- **Stated task**
Pull each line holding the word "pixels" from the data.

- **Given records**

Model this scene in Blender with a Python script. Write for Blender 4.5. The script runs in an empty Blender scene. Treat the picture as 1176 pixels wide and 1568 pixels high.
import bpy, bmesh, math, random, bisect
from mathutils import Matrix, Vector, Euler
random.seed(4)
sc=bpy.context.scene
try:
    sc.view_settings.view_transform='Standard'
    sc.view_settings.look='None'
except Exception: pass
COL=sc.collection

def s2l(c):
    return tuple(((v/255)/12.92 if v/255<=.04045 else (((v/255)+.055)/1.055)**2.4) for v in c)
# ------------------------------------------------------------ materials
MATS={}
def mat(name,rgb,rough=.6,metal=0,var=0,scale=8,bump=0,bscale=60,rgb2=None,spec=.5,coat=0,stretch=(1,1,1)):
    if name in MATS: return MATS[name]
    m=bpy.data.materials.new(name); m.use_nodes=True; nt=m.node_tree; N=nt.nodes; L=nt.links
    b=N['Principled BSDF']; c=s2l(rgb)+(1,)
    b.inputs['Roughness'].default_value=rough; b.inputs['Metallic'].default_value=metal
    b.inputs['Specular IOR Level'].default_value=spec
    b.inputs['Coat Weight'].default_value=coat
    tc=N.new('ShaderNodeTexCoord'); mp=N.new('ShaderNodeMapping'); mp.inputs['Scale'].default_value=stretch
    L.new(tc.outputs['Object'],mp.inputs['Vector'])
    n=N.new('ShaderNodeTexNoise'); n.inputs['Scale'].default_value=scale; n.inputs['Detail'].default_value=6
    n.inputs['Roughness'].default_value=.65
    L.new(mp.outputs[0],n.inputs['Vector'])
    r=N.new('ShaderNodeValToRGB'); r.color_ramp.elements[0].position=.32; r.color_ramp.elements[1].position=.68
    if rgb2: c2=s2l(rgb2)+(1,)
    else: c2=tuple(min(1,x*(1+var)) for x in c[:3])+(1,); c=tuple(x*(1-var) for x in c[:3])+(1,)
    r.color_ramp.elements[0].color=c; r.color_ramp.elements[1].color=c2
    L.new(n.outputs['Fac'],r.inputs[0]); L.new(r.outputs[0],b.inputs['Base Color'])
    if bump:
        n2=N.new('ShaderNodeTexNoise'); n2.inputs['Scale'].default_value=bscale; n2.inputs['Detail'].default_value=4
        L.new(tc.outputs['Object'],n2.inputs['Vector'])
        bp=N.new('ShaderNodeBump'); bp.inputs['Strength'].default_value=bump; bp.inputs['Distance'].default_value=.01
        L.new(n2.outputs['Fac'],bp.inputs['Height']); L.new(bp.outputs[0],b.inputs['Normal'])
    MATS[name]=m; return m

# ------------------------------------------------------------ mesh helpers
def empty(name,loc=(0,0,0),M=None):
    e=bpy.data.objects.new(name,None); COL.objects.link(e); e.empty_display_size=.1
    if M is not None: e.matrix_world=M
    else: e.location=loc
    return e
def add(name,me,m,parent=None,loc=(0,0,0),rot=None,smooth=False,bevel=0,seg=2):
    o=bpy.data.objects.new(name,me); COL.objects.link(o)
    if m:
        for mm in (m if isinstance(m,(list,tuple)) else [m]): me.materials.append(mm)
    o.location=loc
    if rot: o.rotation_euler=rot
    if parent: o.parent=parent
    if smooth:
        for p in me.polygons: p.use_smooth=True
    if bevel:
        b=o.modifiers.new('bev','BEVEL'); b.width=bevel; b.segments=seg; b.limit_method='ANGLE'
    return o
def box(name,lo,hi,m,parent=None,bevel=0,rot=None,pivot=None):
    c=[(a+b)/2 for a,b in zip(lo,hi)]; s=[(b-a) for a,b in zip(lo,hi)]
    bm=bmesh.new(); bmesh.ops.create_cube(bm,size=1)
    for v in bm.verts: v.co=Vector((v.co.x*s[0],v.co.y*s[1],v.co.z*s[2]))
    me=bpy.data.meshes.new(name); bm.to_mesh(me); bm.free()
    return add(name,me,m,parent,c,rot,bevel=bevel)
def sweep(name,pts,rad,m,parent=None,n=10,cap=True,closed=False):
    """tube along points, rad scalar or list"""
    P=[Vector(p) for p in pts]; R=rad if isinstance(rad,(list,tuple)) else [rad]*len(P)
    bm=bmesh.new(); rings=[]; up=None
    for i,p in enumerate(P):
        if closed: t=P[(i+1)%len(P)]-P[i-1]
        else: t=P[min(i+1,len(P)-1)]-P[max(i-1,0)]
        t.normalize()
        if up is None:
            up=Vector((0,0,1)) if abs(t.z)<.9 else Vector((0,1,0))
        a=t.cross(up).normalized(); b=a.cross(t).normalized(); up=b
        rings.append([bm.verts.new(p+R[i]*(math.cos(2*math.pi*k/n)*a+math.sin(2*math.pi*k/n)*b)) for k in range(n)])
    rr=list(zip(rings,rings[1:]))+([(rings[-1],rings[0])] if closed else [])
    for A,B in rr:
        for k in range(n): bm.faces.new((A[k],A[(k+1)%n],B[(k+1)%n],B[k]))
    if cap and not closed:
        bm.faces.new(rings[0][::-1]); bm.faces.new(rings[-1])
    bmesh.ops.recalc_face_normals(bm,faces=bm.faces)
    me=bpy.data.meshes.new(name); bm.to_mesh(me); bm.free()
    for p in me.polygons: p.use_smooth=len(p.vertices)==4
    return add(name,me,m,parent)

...

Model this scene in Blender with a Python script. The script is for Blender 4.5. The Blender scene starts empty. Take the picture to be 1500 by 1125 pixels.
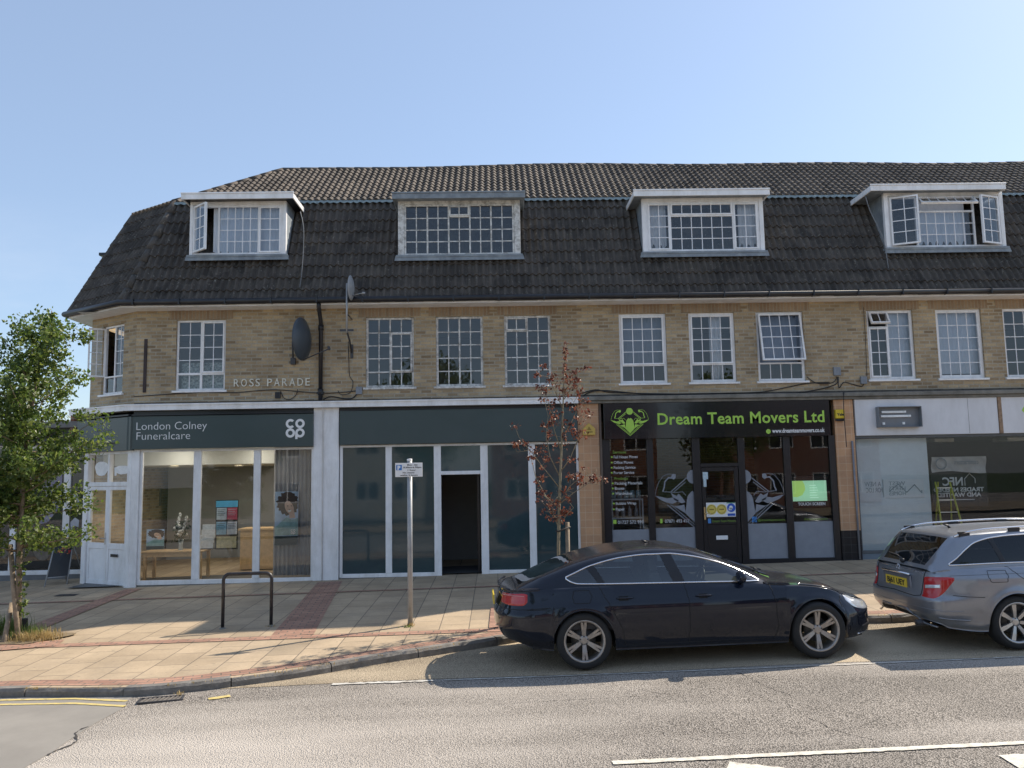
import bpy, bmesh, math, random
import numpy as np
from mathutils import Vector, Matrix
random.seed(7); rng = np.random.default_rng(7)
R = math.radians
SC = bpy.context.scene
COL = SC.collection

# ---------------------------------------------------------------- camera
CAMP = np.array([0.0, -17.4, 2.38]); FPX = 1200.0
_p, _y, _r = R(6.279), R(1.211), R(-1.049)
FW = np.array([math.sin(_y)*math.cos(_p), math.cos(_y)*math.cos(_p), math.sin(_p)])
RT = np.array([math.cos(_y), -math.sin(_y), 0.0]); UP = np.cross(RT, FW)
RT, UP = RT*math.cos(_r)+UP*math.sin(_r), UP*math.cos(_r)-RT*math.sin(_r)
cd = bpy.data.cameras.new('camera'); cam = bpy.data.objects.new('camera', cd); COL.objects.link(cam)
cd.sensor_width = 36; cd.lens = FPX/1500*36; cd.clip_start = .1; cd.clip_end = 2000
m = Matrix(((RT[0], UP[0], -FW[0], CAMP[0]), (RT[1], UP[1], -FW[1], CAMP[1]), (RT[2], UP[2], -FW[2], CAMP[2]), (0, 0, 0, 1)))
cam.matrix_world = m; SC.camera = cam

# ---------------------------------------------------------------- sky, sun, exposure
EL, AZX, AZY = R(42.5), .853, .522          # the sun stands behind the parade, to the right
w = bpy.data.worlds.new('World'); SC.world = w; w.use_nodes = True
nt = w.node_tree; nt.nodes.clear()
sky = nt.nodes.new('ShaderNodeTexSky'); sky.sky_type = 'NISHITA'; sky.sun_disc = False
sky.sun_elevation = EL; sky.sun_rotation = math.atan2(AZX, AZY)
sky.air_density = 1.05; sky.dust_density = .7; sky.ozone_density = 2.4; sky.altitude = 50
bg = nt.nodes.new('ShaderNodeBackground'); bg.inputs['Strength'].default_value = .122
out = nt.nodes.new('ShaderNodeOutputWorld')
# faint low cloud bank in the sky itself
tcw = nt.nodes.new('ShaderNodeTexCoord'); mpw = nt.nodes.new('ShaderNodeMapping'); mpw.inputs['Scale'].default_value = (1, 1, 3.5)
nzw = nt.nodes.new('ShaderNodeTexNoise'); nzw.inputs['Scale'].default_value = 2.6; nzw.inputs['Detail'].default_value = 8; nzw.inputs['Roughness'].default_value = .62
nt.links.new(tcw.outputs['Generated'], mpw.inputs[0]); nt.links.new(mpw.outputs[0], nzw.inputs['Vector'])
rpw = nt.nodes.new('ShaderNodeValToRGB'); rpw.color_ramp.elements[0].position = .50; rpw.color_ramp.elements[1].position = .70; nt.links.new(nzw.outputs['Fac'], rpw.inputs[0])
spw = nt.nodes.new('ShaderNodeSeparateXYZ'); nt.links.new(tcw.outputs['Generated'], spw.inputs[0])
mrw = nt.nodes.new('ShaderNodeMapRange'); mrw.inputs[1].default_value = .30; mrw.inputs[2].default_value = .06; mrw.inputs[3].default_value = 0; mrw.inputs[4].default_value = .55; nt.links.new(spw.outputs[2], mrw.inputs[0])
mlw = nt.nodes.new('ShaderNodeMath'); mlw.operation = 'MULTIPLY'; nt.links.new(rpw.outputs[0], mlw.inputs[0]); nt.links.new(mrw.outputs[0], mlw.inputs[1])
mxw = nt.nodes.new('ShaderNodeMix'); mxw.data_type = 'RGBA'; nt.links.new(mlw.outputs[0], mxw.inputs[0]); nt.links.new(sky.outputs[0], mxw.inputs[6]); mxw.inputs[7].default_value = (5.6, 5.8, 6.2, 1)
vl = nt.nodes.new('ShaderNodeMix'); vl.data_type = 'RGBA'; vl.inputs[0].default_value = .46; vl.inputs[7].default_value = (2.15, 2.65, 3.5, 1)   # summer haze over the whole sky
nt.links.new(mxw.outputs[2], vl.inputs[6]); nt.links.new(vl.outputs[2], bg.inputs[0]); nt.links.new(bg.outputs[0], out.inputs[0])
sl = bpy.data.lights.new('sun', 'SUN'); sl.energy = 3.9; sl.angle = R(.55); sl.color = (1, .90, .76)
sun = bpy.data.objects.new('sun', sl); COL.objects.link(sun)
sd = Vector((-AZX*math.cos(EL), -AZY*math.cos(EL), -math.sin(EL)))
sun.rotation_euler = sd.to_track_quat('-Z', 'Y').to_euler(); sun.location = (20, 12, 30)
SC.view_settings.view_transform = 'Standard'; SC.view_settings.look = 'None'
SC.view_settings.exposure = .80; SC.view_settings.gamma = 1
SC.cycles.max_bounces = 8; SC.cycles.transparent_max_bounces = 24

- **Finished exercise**
Model this scene in Blender with a Python script. Write for Blender 4.5. The script runs in an empty Blender scene. Treat the picture as 1176 pixels wide and 1568 pixels high.
Model this scene in Blender with a Python script. The script is for Blender 4.5. The Blender scene starts empty. Take the picture to be 1500 by 1125 pixels.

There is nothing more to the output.